What is a Micro-Cap Stock?

A micro-cap stock is a publicly traded equity with a market capitalization between $50 million and $300 million. These companies sit below mid-cap and small-cap stocks in the market size hierarchy. Micro-caps are distinguished by low trading volume, wide bid-ask spreads, and minimal institutional coverage. Because of their small float and limited liquidity, micro-cap stocks are highly susceptible to extreme price volatility, making them a frequent target for momentum day traders while being actively avoided by large mutual funds that cannot establish meaningful positions without heavily impacting the price.

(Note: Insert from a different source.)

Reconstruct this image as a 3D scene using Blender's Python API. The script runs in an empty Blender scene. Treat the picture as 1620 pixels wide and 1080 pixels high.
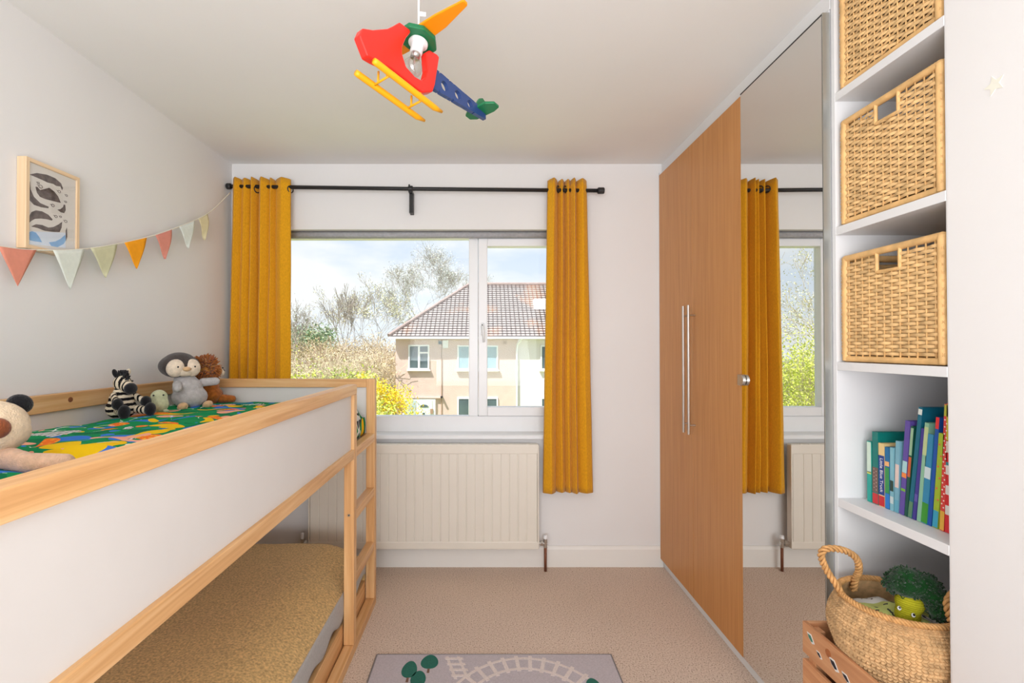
import bpy, bmesh, math, random
from mathutils import Vector, Matrix, Euler, noise as mnoise

S = bpy.context.scene
C = S.collection
PI = math.pi
R = math.radians

# ------------------------------------------------------------------ camera, sky, sun, lights, exposure
cd = bpy.data.cameras.new('camera')
cd.sensor_width = 36.0
cd.lens = 780.0 / 1620.0 * 36.0
cd.shift_x = 44.0 / 1620.0
cd.clip_start = 0.02
cd.clip_end = 400
cam = bpy.data.objects.new('camera', cd)
C.objects.link(cam)
cam.location = (0, 0, 1.327)
cam.rotation_euler = (R(90.6), 0, 0)
S.camera = cam

W = bpy.data.worlds.new('sky')
S.world = W
W.use_nodes = True
wn, wl = W.node_tree.nodes, W.node_tree.links
wn.clear()
w_out = wn.new('ShaderNodeOutputWorld')
w_bg = wn.new('ShaderNodeBackground')
w_tc = wn.new('ShaderNodeTexCoord')
w_sep = wn.new('ShaderNodeSeparateXYZ')
wl.new(w_tc.outputs['Generated'], w_sep.inputs[0])
w_ramp = wn.new('ShaderNodeValToRGB')
w_ramp.color_ramp.elements[0].position = 0.0
w_ramp.color_ramp.elements[0].color = (0.90, 0.95, 1.0, 1)
w_ramp.color_ramp.elements[1].position = 0.45
w_ramp.color_ramp.elements[1].color = (0.46, 0.63, 0.92, 1)
wl.new(w_sep.outputs['Z'], w_ramp.inputs[0])
w_map = wn.new('ShaderNodeMapping')
w_map.inputs['Scale'].default_value = (1.0, 1.0, 2.6)
w_map.inputs['Location'].default_value = (0.35, 0.2, 0.12)
wl.new(w_tc.outputs['Generated'], w_map.inputs[0])
w_noise = wn.new('ShaderNodeTexNoise')
w_noise.inputs['Scale'].default_value = 3.1
w_noise.inputs['Detail'].default_value = 5
wl.new(w_map.outputs[0], w_noise.inputs['Vector'])
w_cr = wn.new('ShaderNodeValToRGB')
w_cr.color_ramp.elements[0].position = 0.44
w_cr.color_ramp.elements[1].position = 0.58
wl.new(w_noise.outputs[0], w_cr.inputs[0])
w_mix = wn.new('ShaderNodeMix')
w_mix.data_type = 'RGBA'
wl.new(w_cr.outputs[0], w_mix.inputs[0])
wl.new(w_ramp.outputs[0], w_mix.inputs[6])
w_mix.inputs[7].default_value = (1.0, 1.0, 1.0, 1)
wl.new(w_mix.outputs[2], w_bg.inputs['Color'])
w_bg.inputs['Strength'].default_value = 0.98
wl.new(w_bg.outputs[0], w_out.inputs['Surface'])

sd = bpy.data.lights.new('sun', 'SUN')
sd.energy = 7.5
sd.angle = R(0.6)
sd.color = (1.0, 0.96, 0.91)
sun = bpy.data.objects.new('sun', sd)
C.objects.link(sun)
sun.rotation_euler = Vector((0.6, 0.5, -1.25)).to_track_quat('-Z', 'Y').to_euler()

def area(name, loc, target, sx, sy, energy, color=(1, 1, 1)):
    d = bpy.data.lights.new(name, 'AREA')
    d.shape = 'RECTANGLE'
    d.size, d.size_y = sx, sy
    d.energy = energy
    d.color = color
    o = bpy.data.objects.new(name, d)
    C.objects.link(o)
    o.location = loc
    o.rotation_euler = (Vector(target) - Vector(loc)).to_track_quat('-Z', 'Y').to_euler()
    return o

# two soft fill lights added behind the camera, standing in for bounced flash
area('fill_light', (-0.2, -2.75, 1.55), (-0.2, 2.4, 1.7), 2.3, 1.7, 55, (0.93, 0.965, 1.0))
area('fill_light_up', (-0.2, -0.75, 1.12), (-0.2, 0.15, 2.44), 1.7, 1.1, 41, (0.94, 0.965, 1.0))

vs = S.view_settings
vs.view_transform = 'Standard'
vs.look = 'None'
vs.exposure = 0.13
vs.gamma = 1.0
vs.use_curve_mapping = False

# ------------------------------------------------------------------ materials
def new_mat(name):
    m = bpy.data.materials.new(name)
    m.use_nodes = True
    nt = m.node_tree
    b = nt.nodes['Principled BSDF']
    return m, nt.nodes, nt.links, b

def c4(c): return (c[0], c[1], c[2], 1)
def srgb(r, g, b):
    f = lambda v: (v / 255 / 12.92) if v / 255 <= 0.04045 else ((v / 255 + 0.055) / 1.055) ** 2.4
    return (f(r), f(g), f(b))

def plain(name, col, rough=0.6, spec=0.3, metal=0.0, var=0.06, vscale=8.0, bump=0.0, bscale=200.0, bdist=0.002, sheen=0.0):
    m, n, l, b = new_mat(name)
    b.inputs['Roughness'].default_value = rough
    b.inputs['Specular IOR Level'].default_value = spec
    b.inputs['Metallic'].default_value = metal
    if sheen: b.inputs['Sheen Weight'].default_value = sheen
    tc = n.new('ShaderNodeTexCoord')
    nz = n.new('ShaderNodeTexNoise')
    nz.inputs['Scale'].default_value = vscale
    nz.inputs['Detail'].default_value = 4
    l.new(tc.outputs['Object'], nz.inputs['Vector'])
    rp = n.new('ShaderNodeValToRGB')
    rp.color_ramp.elements[0].position = 0.3
    rp.color_ramp.elements[1].position = 0.7
    rp.color_ramp.elements[0].color = c4([v * (1 - var) for v in col])
    rp.color_ramp.elements[1].color = c4([min(1, v * (1 + var)) for v in col])
    l.new(nz.outputs[0], rp.inputs[0])
    l.new(rp.outputs[0], b.inputs['Base Color'])
    if bump:
        n2 = n.new('ShaderNodeTexNoise')
        n2.inputs['Scale'].default_value = bscale
        n2.inputs['Detail'].default_value = 3
        l.new(tc.outputs['Object'], n2.inputs['Vector'])
        bp = n.new('ShaderNodeBump')
        bp.inputs['Strength'].default_value = bump
        bp.inputs['Distance'].default_value = bdist
        l.new(n2.outputs[0], bp.inputs['Height'])
        l.new(bp.outputs[0], b.inputs['Normal'])
    return m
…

How Micro-Cap is Calculated

Market capitalization is the total dollar value of a company's outstanding equity. The formula is:

Market Capitalization = Current Share Price × Total Shares Outstanding

A stock is classified as a micro-cap if the resulting value falls within the $50 million to $300 million range. Total shares outstanding includes all restricted and unregistered shares held by insiders, promoters, and the public. To assess the true public liquidity of the stock, traders calculate the float market capitalization:

Float Market Cap = Current Share Price × Freely Traded Shares

When the float market cap is significantly lower than the total market cap, the stock is highly illiquid and vulnerable to supply shocks, such as insider selling or a secondary offering.

Worked Example

Consider a hypothetical biotech company, BIOC, trading at $1.50 per share. The company has 100 million total shares outstanding, but insiders hold 80 million restricted shares, leaving a public float of 20 million shares.

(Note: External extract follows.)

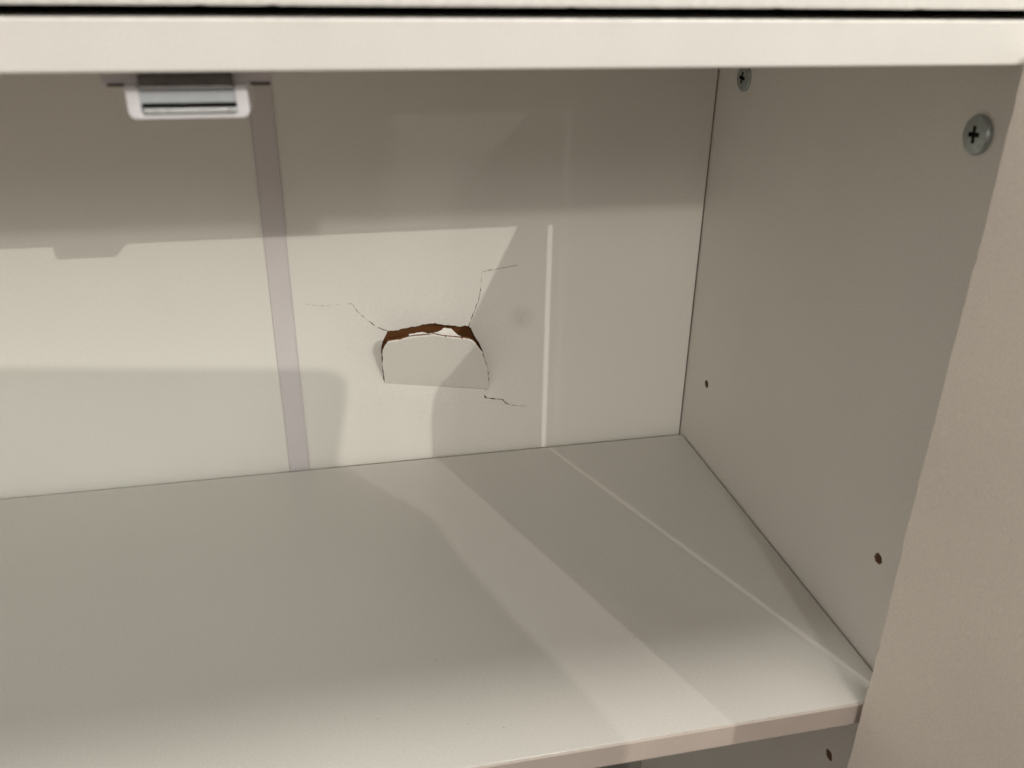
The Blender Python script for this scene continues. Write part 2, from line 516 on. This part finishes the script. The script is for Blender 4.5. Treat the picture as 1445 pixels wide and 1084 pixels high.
# joining strip on the back panel: base with two raised edges
bm = bmesh.new()  # small bead standing in for a highlight on the lower plate
x0, x1 = -0.3676, -0.3509
box(bm, (x0, G - 0.0009, -0.058), (x1, G - 0.0001, H - 0.001), 0.0002)
box(bm, (x0 - 0.0003, G - 0.0015, -0.058), (x0 + 0.0006, G + 0.0001, H - 0.001), 0.0003)
box(bm, (x1 - 0.0006, G - 0.0017, -0.058), (x1 + 0.0005, G + 0.0001, H - 0.001), 0.0003)
link('joining_strip', bm, M_STRIP, back)

# shelf: board, edge band proud of it
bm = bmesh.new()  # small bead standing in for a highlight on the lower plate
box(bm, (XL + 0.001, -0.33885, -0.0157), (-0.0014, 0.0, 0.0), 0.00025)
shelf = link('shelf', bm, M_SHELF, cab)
bm = bmesh.new()  # small bead standing in for a highlight on the lower plate
rnd = random.Random(12)
prev = None
for i in range(401):
    x = XL + 0.001 + (-0.0014 - XL - 0.001) * i / 400
    yb = -0.33895 - max(0.0, rnd.gauss(0.00006, 0.00010))
    zt_ = -0.00012 - abs(rnd.gauss(0, 0.00004))
    cur = [bm.verts.new(v) for v in ((x, -0.3400, -0.0158), (x, -0.3403, -0.0155), (x, -0.3403, -0.0005), (x, -0.3400, zt_), (x, yb, zt_), (x, yb, -0.0158))]
    if prev:
        for k in range(6):
            bm.faces.new((prev[k], prev[(k + 1) % 6], cur[(k + 1) % 6], cur[k]))
    else:
        bm.faces.new(cur)
    prev = cur
bm.faces.new(prev[::-1])
bmesh.ops.recalc_face_normals(bm, faces=bm.faces)
link('edge_band', bm, M_SEDGE, shelf)
# dust specks on the shelf
rnd = random.Random(21)
bm = bmesh.new()  # small bead standing in for a highlight on the lower plate
for (x, y) in [(-0.166, -0.2975), (-0.272, -0.253), (-0.113, -0.30), (-0.24, -0.315), (-0.33, -0.29), (-0.09, -0.2), (-0.2, -0.06)] + \
        [(rnd.uniform(-0.6, -0.02), rnd.uniform(-0.33, -0.02)) for _ in range(14)]:
    r = bmesh.ops.create_icosphere(bm, subdivisions=1, radius=rnd.uniform(0.00018, 0.00042))
    bmesh.ops.translate(bm, verts=r['verts'], vec=(x, y, 0.0002))
d = link('dust_specks', bm, M_CHIP, shelf)
d['kind'] = 'stuff'

# bottom board of the lower compartment
bm = bmesh.new()  # small bead standing in for a highlight on the lower plate
box(bm, (XL + 0.0005, YF + 0.002, ZB + 0.02), (-0.0005, G - 0.001, ZB + 0.036), 0.0006)
link('bottom_board', bm, M_LAM, cab)

# top board and the unit above it, a thin dark gap between the two
bm = bmesh.new()  # small bead standing in for a highlight on the lower plate
box(bm, (XL - 0.03, YF, H), (0.35, G + 0.006, HT), 0.0011, 3)
link('top_board', bm, M_EDGE, cab)
bm = bmesh.new()  # small bead standing in for a highlight on the lower plate
box(bm, (XL - 0.03, YF + 0.003, 0.3868), (0.35, 0.03, 0.44), 0.0004)
tt = link('countertop', bm, M_LAM, cab)
# rough chipped lower edge of the countertop front
bm = bmesh.new()  # small bead standing in for a highlight on the lower plate
rnd = random.Random(2)
prev = None
n = 420
for i in range(n + 1):
    x = XL - 0.03 + (0.35 - XL + 0.03) * i / n
    z0 = 0.3865 + rnd.uniform(-0.00005, 0.00005) + 0.00004 * math.sin(x * 31) + (0.00025 if rnd.random() < 0.03 else 0)
    y0 = YF - rnd.uniform(0.0, 0.0004)
    cur = [bm.verts.new((x, y0, z0)), bm.verts.new((x, y0 - 0.0003, 0.3872 + rnd.uniform(0, 0.0003))), bm.verts.new((x, YF - 0.0001, 0.44)), bm.verts.new((x, YF + 0.0029, 0.44)), bm.verts.new((x, YF + 0.0029, z0))]
    if prev:
        for k in range(5):
            bm.faces.new((prev[k], prev[(k + 1) % 5], cur[(k + 1) % 5], cur[k]))
    prev = cur
bmesh.ops.recalc_face_normals(bm, faces=bm.faces)
link('edge_band', bm, M_EDGE, tt)

# open door on the right: hinge edge at DX, chipped along its near edge, corners rounded
DX, DY, DT, DL, DZ = -0.0265, YF - 0.001, 0.0217, 0.352, 0.3710
ang = math.atan2(0.164, 1.0)
def door_outline():
    o = []
    def arc(cx, cz, r, a0, a1, n=8):
        for i in range(n + 1):
            a = math.radians(a0 + (a1 - a0) * i / n)
            o.append((cx + r * math.cos(a), cz + r * math.sin(a)))
    zb, r = ZB + 0.01, 0.006
    # u along the door from the hinge edge (0) outwards
    n = 260
    rn = random.Random(4)
    w = 0.0
    arc(r, DZ - r, r, 90, 180)
    for i in range(1, n):
        z = (DZ - r) + (zb - DZ + r) * i / n
        w = 0.8 * w + rn.uniform(-0.0003, 0.0003)
        ch = 0.0009 if rn.random() < 0.05 else 0.0
        o.append((w + ch, z))
    o.append((0.0, zb)); o.append((DL, zb))
    arc(DL - 0.02, DZ - 0.02, 0.02, 0, 90)
    return o
do = door_outline()
pts, tris = fill_with_holes(do, [])
bm = bmesh.new()  # small bead standing in for a highlight on the lower plate
ud = Vector((math.sin(ang), -math.cos(ang), 0))
nd = Vector((math.cos(ang), math.sin(ang), 0))
slab(bm, pts, tris, lambda p: Vector((DX, DY, 0)) + ud * p[0] + Vector((0, 0, p[1])), nd * DT, 0, 0, 0)
for f in bm.faces:
    if abs(f.normal.dot(nd)) < 0.5:
        f.material_index = 1
door = link('door', bm, [M_DOOR, M_EDGE], cab)
door['label'] = 'open cabinet door swung out to the right with a chipped edge'

# magnetic catch under the top board
def rounded_box_front(bm, x0, x1, z0, z1, r, y0, y1, n=5):
    o = [(x0, z1)]
    for i in range(n + 1):
        a = math.pi + math.pi / 2 * i / n
        o.append((x0 + r + r * math.cos(a), z0 + r + r * math.sin(a)))
    for i in range(n + 1):
        a = 1.5 * math.pi + math.pi / 2 * i / n
        o.append((x1 - r + r * math.cos(a), z0 + r + r * math.sin(a)))
    o.append((x1, z1))
    a = [bm.verts.new((x, y0, z)) for x, z in o]
    b = [bm.verts.new((x, y1, z)) for x, z in o]
    bm.faces.new(a); bm.faces.new(b[::-1])
    k = len(o)
    fs = [bm.faces.new((a[i], b[i], b[(i + 1) % k], a[(i + 1) % k])) for i in range(k)]
    bmesh.ops.recalc_face_normals(bm, faces=bm.faces)
LY = -0.325
CZ = 0.3468
X0, X1 = -0.3857, -0.3423
bm = bmesh.new()  # small bead standing in for a highlight on the lower plate
# rounded tray standing behind a raised rim: two cheeks and a lower lip
rounded_box_front(bm, X0, X1, CZ, H - 0.0002, 0.0028, LY + 0.0035, LY + 0.034, 10)
def arc(cx, cz, r, a0, a1, n=10):
    return [(cx + r * math.cos(math.radians(a0 + (a1 - a0) * i / n)), cz + r * math.sin(math.radians(a0 + (a1 - a0) * i / n))) for i in range(n + 1)]
zt, wr = H - 0.0060, 0.0050
u = [(X0, zt)] + arc(X0 + 0.0030, CZ + 0.0030, 0.0030, 180, 270) + arc(X1 - 0.0030, CZ + 0.0030, 0.0030, 270, 360) + [(X1, zt), (X1 - wr, zt)] + \
    arc(X1 - wr - 0.001, CZ + 0.0021 + 0.001, 0.001, 0, -90, 4) + arc(X0 + wr + 0.001, CZ + 0.0021 + 0.001, 0.001, 270, 180, 4) + [(X0 + wr, zt)]
pts, tris = fill_with_holes(u, [])
sb = bmesh.new()
slab(sb, pts, tris, lambda p: (p[0], LY + 0.0008, p[1]), (0, 0.0032, 0), 0, 0, 0)
es = [e for e in sb.edges if len(e.link_faces) == 2 and e.calc_face_angle() > 1.2 and max(v.co.y for v in e.verts) < LY + 0.001]
bmesh.ops.bevel(sb, geom=es, offset=0.0008, segments=3, affect='EDGES', profile=0.5, clamp_overlap=True)
tmp = bpy.data.meshes.new('tray_rim')
sb.to_mesh(tmp); sb.free()
bm.from_mesh(tmp); bpy.data.meshes.remove(tmp)
box(bm, (X0 - 0.0084, LY + 0.004, H - 0.0062), (X1 + 0.0096, LY + 0.030, H - 0.0003), 0.0010, 3)
catch = link('magnetic_catch', bm, M_PLAST, cab, smooth=True)
catch['label'] = 'white plastic magnetic catch under the top board'
for xs, xe in ((-0.3917, -0.3848), (-0.3413, -0.3340)):
    bm = bmesh.new()
    box(bm, (xs, LY + 0.0034, H - 0.0068), (xe, LY + 0.0060, H - 0.0058), 0.0002)
    link('mounting_slot', bm, M_SLOT, catch)
bm = bmesh.new()  # small bead standing in for a highlight on the lower plate
box(bm, (X0 + 0.0046, LY + 0.0020, CZ + 0.0021), (X1 - 0.0046, LY + 0.0039, H - 0.0050), 0.0003)
link('magnet_block', bm, M_MAGNET, catch)
bm = bmesh.new()  # small bead standing in for a highlight on the lower plate
box(bm, (-0.3800, LY - 0.0006, CZ + 0.0020), (-0.3470, LY + 0.0022, CZ + 0.0042), 0.0005, 3)
low = link('steel_plate', bm, M_STEEL, catch)
bm = bmesh.new()  # small bead standing in for a highlight on the lower plate
r = bmesh.ops.create_uvsphere(bm, u_segments=12, v_segments=8, radius=0.0007)
bmesh.ops.translate(bm, verts=r['verts'], vec=(-0.3496, LY - 0.0006, CZ + 0.0031))
link('plate_glint', bm, M_STEEL, low)
bm = bmesh.new()  # small bead standing in for a highlight on the lower plate
box(bm, (-0.3802, LY + 0.0006, CZ + 0.0044), (-0.3468, LY + 0.0024, CZ + 0.0058), 0.0001)
link('magnet_slot', bm, M_DARK, catch)
bm = bmesh.new()  # small bead standing in for a highlight on the lower plate
box(bm, (-0.3802, LY - 0.0010, 0.3590), (-0.3474, LY + 0.0038, 0.3630), 0.0002)
up = link('steel_plate', bm, M_DSTEEL, catch)
up['label'] = 'dark upper plate of the magnetic catch'
bm = bmesh.new()  # small bead standing in for a highlight on the lower plate
box(bm, (-0.3801, LY - 0.0013, 0.3579), (-0.3473, LY + 0.0030, 0.35885), 0.0004, 3)
link('plate_lip', bm, M_STEEL, up)

# ---------------------------------------------------------------- floor of the room (out of frame)
bm = bmesh.new()  # small bead standing in for a highlight on the lower plate
box(bm, (-5, -7, ZB - 0.05), (5, 2, ZB - 0.0005))
tag(link('floor', bm, M_FLOOR), kind='structure')
bm = bmesh.new()  # small bead standing in for a highlight on the lower plate
box(bm, (-2.5, 0.055, ZB), (2.5, 0.10, 1.2))
tag(link('wall', bm, M_WALL), kind='structure')

# ---------------------------------------------------------------- added shadow caster, out of frame: outline shaped to throw the shelf shadow
CY = -1.50
CASTER_OUTLINE = [(0.2732, 0.06), (0.2792, 0.5), (0.2832, 0.55), (0.2832, 0.5485), (0.2845, 0.5587), (0.2858, 0.5698), (0.2851, 0.5867), (0.2865, 0.6036), (0.2882, 0.6172), (0.2893, 0.6276), (0.2936, 0.6386), (0.2959, 0.6465), (0.2929, 0.6557), (0.2845, 0.6653), (0.2777, 0.6747), (0.2744, 0.6809), (0.2673, 0.6908), (0.2712, 0.7134), (0.2763, 0.7384), (0.2792, 0.7568), (0.2787, 0.7648), (0.2747, 0.7706), (0.2675, 0.7742), (0.2538, 0.7765), (0.182, 0.7831), (0.1088, 0.7891), (0.0394, 0.7954), (0.0, 0.7994), (-0.05, 0.7954), (-0.075, 0.785), (-0.08, 0.7), (-0.072, 0.6), (-0.08, 0.5), (-0.075, 0.06)]
shadow_caster = empty('shadow_caster', (0.1, CY, ZB))
tag(shadow_caster, 'added unseen high-backed shape that casts the rounded shadow on the shelf', 'shadow_caster')
bm = bmesh.new()  # small bead standing in for a highlight on the lower plate
a = [bm.verts.new((x, CY, z)) for x, z in CASTER_OUTLINE]
b = [bm.verts.new((x, CY - 0.03, z)) for x, z in CASTER_OUTLINE]
bm.faces.new(a); bm.faces.new(b[::-1])
k = len(CASTER_OUTLINE)
for i in range(k):
    bm.faces.new((a[i], b[i], b[(i + 1) % k], a[(i + 1) % k]))
bmesh.ops.recalc_face_normals(bm, faces=bm.faces)
link('shadow_caster_back', bm, M_FABRIC, shadow_caster)
bm = bmesh.new()  # small bead standing in for a highlight on the lower plate
box(bm, (-0.08, CY - 0.45, -0.02), (0.282, CY - 0.034, 0.05), 0.02, 3)
link('shadow_caster_seat', bm, M_FABRIC, shadow_caster)
for x in (-0.065, 0.225):
    for y in (CY - 0.43, CY - 0.03):
        bm = bmesh.new()
        top = 0.08 if y > CY - 0.1 else -0.019
        box(bm, (x, y, ZB), (x + 0.035, y + 0.029, top), 0.004)
        link('shadow_caster_leg', bm, M_WOOD, shadow_caster)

  • Total Market Cap: $1.50 × 100,000,000 = $150,000,000 (Firmly in micro-cap territory)
  • Float Market Cap: $1.50 × 20,000,000 = $30,000,000

If a retail trader buys $100,000 worth of BIOC stock, they are absorbing a significant percentage of the $30 million float. This single order will push the price up, demonstrating the liquidity constraints and slippage risks inherent to micro-cap trading. If the company announces positive FDA trial data, the low float can trigger a rapid, multi-hundred percent short squeeze.

When Traders Use It

Traders seek out micro-cap stocks for asymmetric speculation. Because Wall Street analysts and institutional algorithms ignore sub-$300 million companies, retail traders believe they can discover pricing inefficiencies before the broader market. Micro-caps are heavily traded during speculative market regimes, particularly in the biotech, mining, and early-stage technology sectors. Momentum traders scan micro-caps for breaking news catalysts, SEC filings, or unusual options activity to catch rapid intraday price spikes. Because the underlying businesses are often unprofitable, fundamental valuation metrics like P/E ratios are frequently ignored in favor of float dynamics and technical levels.

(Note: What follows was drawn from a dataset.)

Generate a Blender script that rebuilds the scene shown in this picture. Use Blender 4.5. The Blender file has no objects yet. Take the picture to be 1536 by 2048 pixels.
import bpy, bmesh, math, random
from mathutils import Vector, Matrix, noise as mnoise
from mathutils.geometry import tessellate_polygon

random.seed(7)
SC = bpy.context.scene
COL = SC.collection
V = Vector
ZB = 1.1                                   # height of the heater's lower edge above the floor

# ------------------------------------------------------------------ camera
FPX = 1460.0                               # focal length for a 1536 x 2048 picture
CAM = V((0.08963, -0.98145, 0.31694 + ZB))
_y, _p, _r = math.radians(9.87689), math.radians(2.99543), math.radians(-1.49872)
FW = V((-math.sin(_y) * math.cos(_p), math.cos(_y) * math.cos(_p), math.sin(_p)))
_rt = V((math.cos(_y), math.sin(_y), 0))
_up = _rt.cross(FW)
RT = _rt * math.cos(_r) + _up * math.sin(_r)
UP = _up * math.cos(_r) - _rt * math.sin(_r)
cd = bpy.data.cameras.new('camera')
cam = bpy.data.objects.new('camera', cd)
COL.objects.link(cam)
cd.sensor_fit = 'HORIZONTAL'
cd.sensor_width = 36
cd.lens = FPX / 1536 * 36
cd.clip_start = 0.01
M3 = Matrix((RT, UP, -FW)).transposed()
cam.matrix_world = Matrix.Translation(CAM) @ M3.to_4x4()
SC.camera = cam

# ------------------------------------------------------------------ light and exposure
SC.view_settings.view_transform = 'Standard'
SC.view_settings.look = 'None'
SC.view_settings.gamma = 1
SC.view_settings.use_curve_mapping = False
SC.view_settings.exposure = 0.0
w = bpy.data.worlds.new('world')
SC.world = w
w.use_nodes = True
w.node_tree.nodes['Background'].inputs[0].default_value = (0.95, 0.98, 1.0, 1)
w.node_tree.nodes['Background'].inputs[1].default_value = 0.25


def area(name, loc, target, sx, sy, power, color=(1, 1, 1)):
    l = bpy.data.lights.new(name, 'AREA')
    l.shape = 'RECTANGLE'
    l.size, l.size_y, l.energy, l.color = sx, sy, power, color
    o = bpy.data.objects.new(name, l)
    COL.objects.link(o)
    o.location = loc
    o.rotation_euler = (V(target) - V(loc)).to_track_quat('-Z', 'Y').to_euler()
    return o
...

Limitations and Common Misconceptions

Micro-cap stocks carry an elevated risk of permanent capital loss due to bankruptcy, dilution, or fraud. A common misconception is that a micro-cap trading at $0.50 is "cheaper" than a large-cap stock trading at $500; price per share is irrelevant without context of the total share count and underlying business value. Furthermore, micro-caps are highly vulnerable to pump-and-dump schemes, where promoters artificially inflate the price through social media before dumping their restricted shares. Traders must account for extreme slippage, as the wide bid-ask spreads mean a stock can show a last traded price of $1.50 but have a real bid of only $1.20.